Nie ma wątpliwości, co jest motywem poczynań Trumpa. Mierząc się z różnymi mniejszymi lub większymi aferami największą szansą na podbudowanie poparcia społecznego nie jest racjonalna polityka ekonomiczna a to, co przyniosło mu wygraną – czyli populistyczne hasła o tym, jak USA są okradane na arenie międzynarodowej i jak należy to zmienić. Stany Zjednoczone potęgą w produkcji stali były 50 lat temu. Od tego czasu wiele się jednak zmieniło, najpierw prześcignięte przez Japonię już na początku obecnego tysiąclecia musiały uznać dominację Chin. Jednak na przestrzeni ostatnich 17 lat produkcja w Państwie Środka wzrosła 6-krotnie, podczas gdy w USA stopniała o 20 proc. Jednocześnie USA jest zdecydowanie największym importerem stali na świecie. Łatwo zatem zbudować teorię o wykorzystywaniu Amerykanów i postawić wolny handel w złym świetle. Szczególnie, że mocny popyt w USA sprawia, że po wyeliminowaniu wpływu energii (gdzie sytuacja USA poprawia się ze względu na rewolucję łupkową) deficyt handlowy rośnie do nieobserwowanych wcześniej poziomów. Oczywiście wielu ekonomistów odradziłoby administracji Trumpa tę drogę. Łatwo domyśleć się, że cła na import metali skończą się nie tylko wyższą inflacją, ale także retorsjami ze strony Chin. USA powinny raczej szukać przewag w dziedzinach, gdzie są konkurencyjne, a nie ratować tradycyjny przemysł, gdzie dawno straciły przewagę kosztową. Jak jednak zaznaczyłem, nie argumenty ekonomiczne odgrywają tu pierwszorzędną rolę.
Czy zatem polityka prezydenta Trumpa będzie iskierką, która wywoła większy pożar na rynkach? Nie można tego wykluczyć. Choć prezydent wielokrotnie chełpił się wzrostami na Wall Street, uznając je za swoją zasługę, zyski notowanych w USA firm rosły w ostatnich latach w dużej mierze dzięki globalnej ekspansji. Jeśli ograniczenia w handlu zaczną pojawiać się lawinowo, z pewnością uderzy to w globalną gospodarkę. Tymczasem na przestrzeni ostatnich kilkunastu miesięcy inwestorzy koncentrowali się właściwie jedynie na pozytywnych aspektach – wysoki wzrost, niskie stopy procentowe, cięcia podatkowe itd. Wreszcie, eskalacja barier handlowych oznaczałaby wzrost presji inflacyjnej, czyli elementu, który w lutym zaczął budzić rynkowy niepokój.

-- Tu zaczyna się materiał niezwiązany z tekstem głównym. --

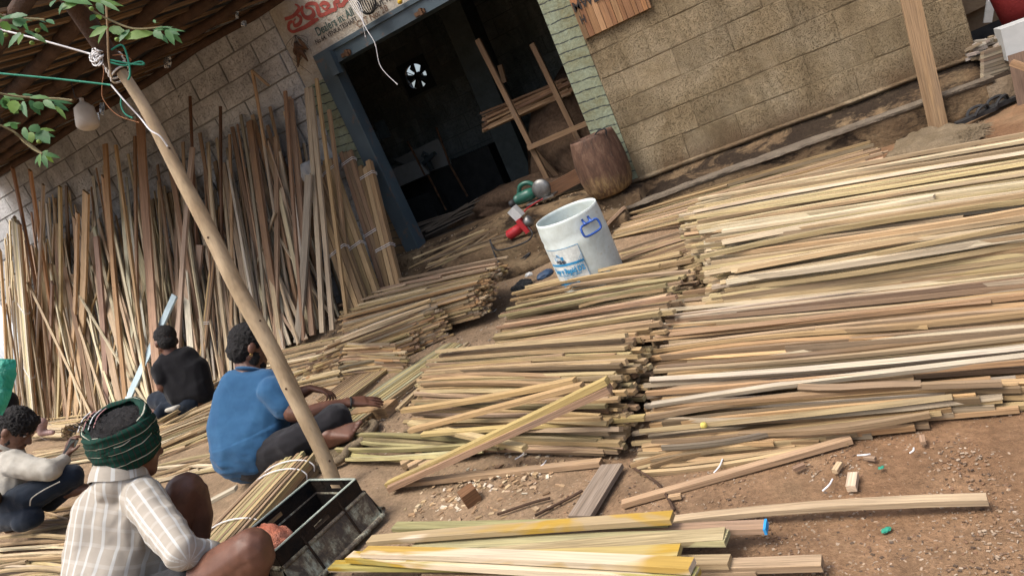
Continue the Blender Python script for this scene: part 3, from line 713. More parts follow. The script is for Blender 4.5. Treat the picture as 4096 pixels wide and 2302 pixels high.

Wracając do bieżących wydarzeń w dzisiejszym kalendarzu mamy raczej drugoligowy pozycje w postaci wskaźnika Uniwersytetu z Michigan w USA czy kanadyjskiego PKB. Będzie to oznaczać, że rynki tym bardziej skoncentrują się na kwestiach politycznych. Wzrost niepewności oczywiście nie służy złotemu i widać to już w notowaniach. O 8:55 euro kosztuje 4,1927 złotego, dolar 3,4189 złotego, frank 3,6387 złotego, zaś funt 4,7061 złotego.